→ **Exercise**:
Can you print the data exactly and leave out each image?

####

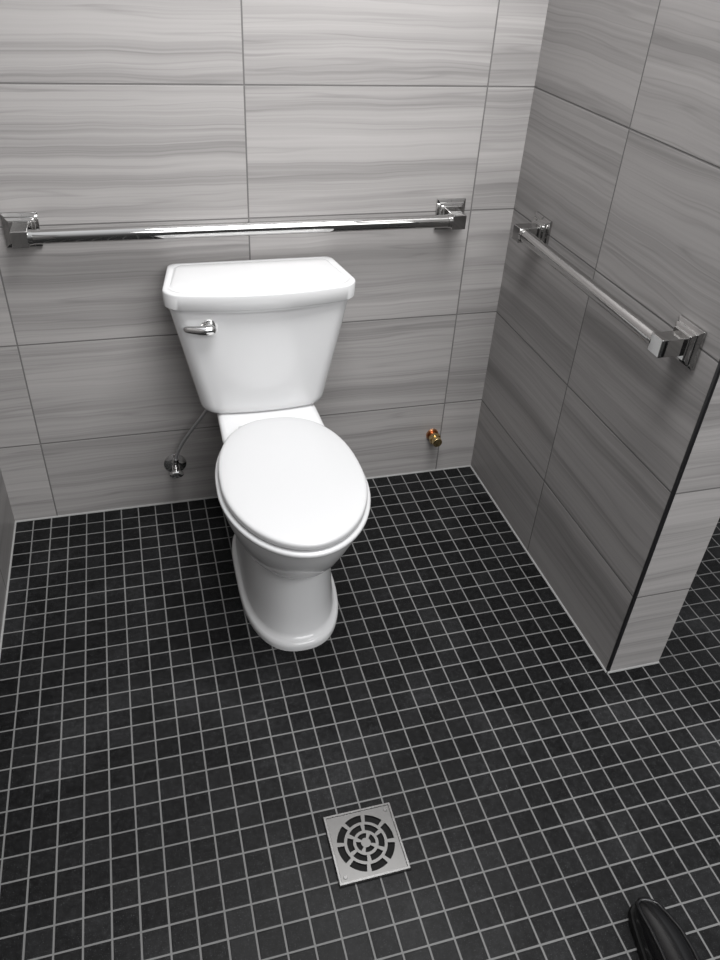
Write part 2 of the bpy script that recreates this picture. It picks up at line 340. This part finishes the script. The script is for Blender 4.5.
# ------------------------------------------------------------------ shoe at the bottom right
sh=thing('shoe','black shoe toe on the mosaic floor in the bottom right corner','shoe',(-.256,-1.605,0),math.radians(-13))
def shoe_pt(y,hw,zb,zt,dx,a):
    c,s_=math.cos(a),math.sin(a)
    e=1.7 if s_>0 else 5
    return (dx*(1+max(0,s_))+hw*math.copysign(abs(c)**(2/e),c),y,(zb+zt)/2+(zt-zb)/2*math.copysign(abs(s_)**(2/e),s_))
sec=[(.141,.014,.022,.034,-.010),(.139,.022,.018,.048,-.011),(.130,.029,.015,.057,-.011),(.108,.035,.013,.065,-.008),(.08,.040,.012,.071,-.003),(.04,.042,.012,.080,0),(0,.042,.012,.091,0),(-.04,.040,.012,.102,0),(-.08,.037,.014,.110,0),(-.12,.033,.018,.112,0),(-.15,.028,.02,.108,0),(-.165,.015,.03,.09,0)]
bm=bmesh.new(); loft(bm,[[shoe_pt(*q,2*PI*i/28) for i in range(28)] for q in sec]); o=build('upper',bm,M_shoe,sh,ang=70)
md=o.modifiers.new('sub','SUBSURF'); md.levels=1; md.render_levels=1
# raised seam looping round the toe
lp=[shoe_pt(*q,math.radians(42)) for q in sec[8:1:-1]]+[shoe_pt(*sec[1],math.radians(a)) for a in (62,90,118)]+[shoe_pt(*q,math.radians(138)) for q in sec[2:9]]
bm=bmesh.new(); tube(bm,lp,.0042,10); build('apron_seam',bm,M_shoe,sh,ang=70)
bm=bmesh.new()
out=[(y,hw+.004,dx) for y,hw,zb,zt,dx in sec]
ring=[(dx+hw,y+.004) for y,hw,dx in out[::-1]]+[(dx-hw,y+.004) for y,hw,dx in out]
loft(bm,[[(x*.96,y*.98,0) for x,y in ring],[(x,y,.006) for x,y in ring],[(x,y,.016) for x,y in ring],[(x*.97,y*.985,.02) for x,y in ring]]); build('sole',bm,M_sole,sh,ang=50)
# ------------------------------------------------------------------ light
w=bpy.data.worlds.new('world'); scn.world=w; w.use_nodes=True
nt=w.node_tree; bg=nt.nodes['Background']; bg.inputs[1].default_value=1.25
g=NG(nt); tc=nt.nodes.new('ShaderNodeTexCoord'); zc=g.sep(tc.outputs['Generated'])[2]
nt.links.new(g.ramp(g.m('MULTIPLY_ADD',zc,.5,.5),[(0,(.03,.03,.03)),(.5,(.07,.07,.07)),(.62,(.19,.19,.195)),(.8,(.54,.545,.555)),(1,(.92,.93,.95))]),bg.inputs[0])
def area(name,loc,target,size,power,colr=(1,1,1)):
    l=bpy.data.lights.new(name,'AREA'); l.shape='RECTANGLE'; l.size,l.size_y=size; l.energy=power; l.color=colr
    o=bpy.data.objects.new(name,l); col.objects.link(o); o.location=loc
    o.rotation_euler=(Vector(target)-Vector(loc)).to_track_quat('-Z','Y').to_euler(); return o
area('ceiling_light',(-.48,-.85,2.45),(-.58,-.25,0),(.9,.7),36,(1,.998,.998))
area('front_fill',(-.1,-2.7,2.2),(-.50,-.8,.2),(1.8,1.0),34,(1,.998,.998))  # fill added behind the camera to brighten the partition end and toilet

####

→ **Full solution**:
Write part 2 of the bpy script that recreates this picture. It picks up at line 340. This part finishes the script. The script is for Blender 4.5.
# ------------------------------------------------------------------ shoe at the bottom right
sh=thing('shoe','black shoe toe on the mosaic floor in the bottom right corner','shoe',(-.256,-1.605,0),math.radians(-13))
def shoe_pt(y,hw,zb,zt,dx,a):
    c,s_=math.cos(a),math.sin(a)
    e=1.7 if s_>0 else 5
    return (dx*(1+max(0,s_))+hw*math.copysign(abs(c)**(2/e),c),y,(zb+zt)/2+(zt-zb)/2*math.copysign(abs(s_)**(2/e),s_))
sec=[(.141,.014,.022,.034,-.010),(.139,.022,.018,.048,-.011),(.130,.029,.015,.057,-.011),(.108,.035,.013,.065,-.008),(.08,.040,.012,.071,-.003),(.04,.042,.012,.080,0),(0,.042,.012,.091,0),(-.04,.040,.012,.102,0),(-.08,.037,.014,.110,0),(-.12,.033,.018,.112,0),(-.15,.028,.02,.108,0),(-.165,.015,.03,.09,0)]
bm=bmesh.new(); loft(bm,[[shoe_pt(*q,2*PI*i/28) for i in range(28)] for q in sec]); o=build('upper',bm,M_shoe,sh,ang=70)
md=o.modifiers.new('sub','SUBSURF'); md.levels=1; md.render_levels=1
# raised seam looping round the toe
lp=[shoe_pt(*q,math.radians(42)) for q in sec[8:1:-1]]+[shoe_pt(*sec[1],math.radians(a)) for a in (62,90,118)]+[shoe_pt(*q,math.radians(138)) for q in sec[2:9]]
bm=bmesh.new(); tube(bm,lp,.0042,10); build('apron_seam',bm,M_shoe,sh,ang=70)
bm=bmesh.new()
out=[(y,hw+.004,dx) for y,hw,zb,zt,dx in sec]
ring=[(dx+hw,y+.004) for y,hw,dx in out[::-1]]+[(dx-hw,y+.004) for y,hw,dx in out]
loft(bm,[[(x*.96,y*.98,0) for x,y in ring],[(x,y,.006) for x,y in ring],[(x,y,.016) for x,y in ring],[(x*.97,y*.985,.02) for x,y in ring]]); build('sole',bm,M_sole,sh,ang=50)
# ------------------------------------------------------------------ light
w=bpy.data.worlds.new('world'); scn.world=w; w.use_nodes=True
nt=w.node_tree; bg=nt.nodes['Background']; bg.inputs[1].default_value=1.25
g=NG(nt); tc=nt.nodes.new('ShaderNodeTexCoord'); zc=g.sep(tc.outputs['Generated'])[2]
nt.links.new(g.ramp(g.m('MULTIPLY_ADD',zc,.5,.5),[(0,(.03,.03,.03)),(.5,(.07,.07,.07)),(.62,(.19,.19,.195)),(.8,(.54,.545,.555)),(1,(.92,.93,.95))]),bg.inputs[0])
def area(name,loc,target,size,power,colr=(1,1,1)):
    l=bpy.data.lights.new(name,'AREA'); l.shape='RECTANGLE'; l.size,l.size_y=size; l.energy=power; l.color=colr
    o=bpy.data.objects.new(name,l); col.objects.link(o); o.location=loc
    o.rotation_euler=(Vector(target)-Vector(loc)).to_track_quat('-Z','Y').to_euler(); return o
area('ceiling_light',(-.48,-.85,2.45),(-.58,-.25,0),(.9,.7),36,(1,.998,.998))
area('front_fill',(-.1,-2.7,2.2),(-.50,-.8,.2),(1.8,1.0),34,(1,.998,.998))  # fill added behind the camera to brighten the partition end and toilet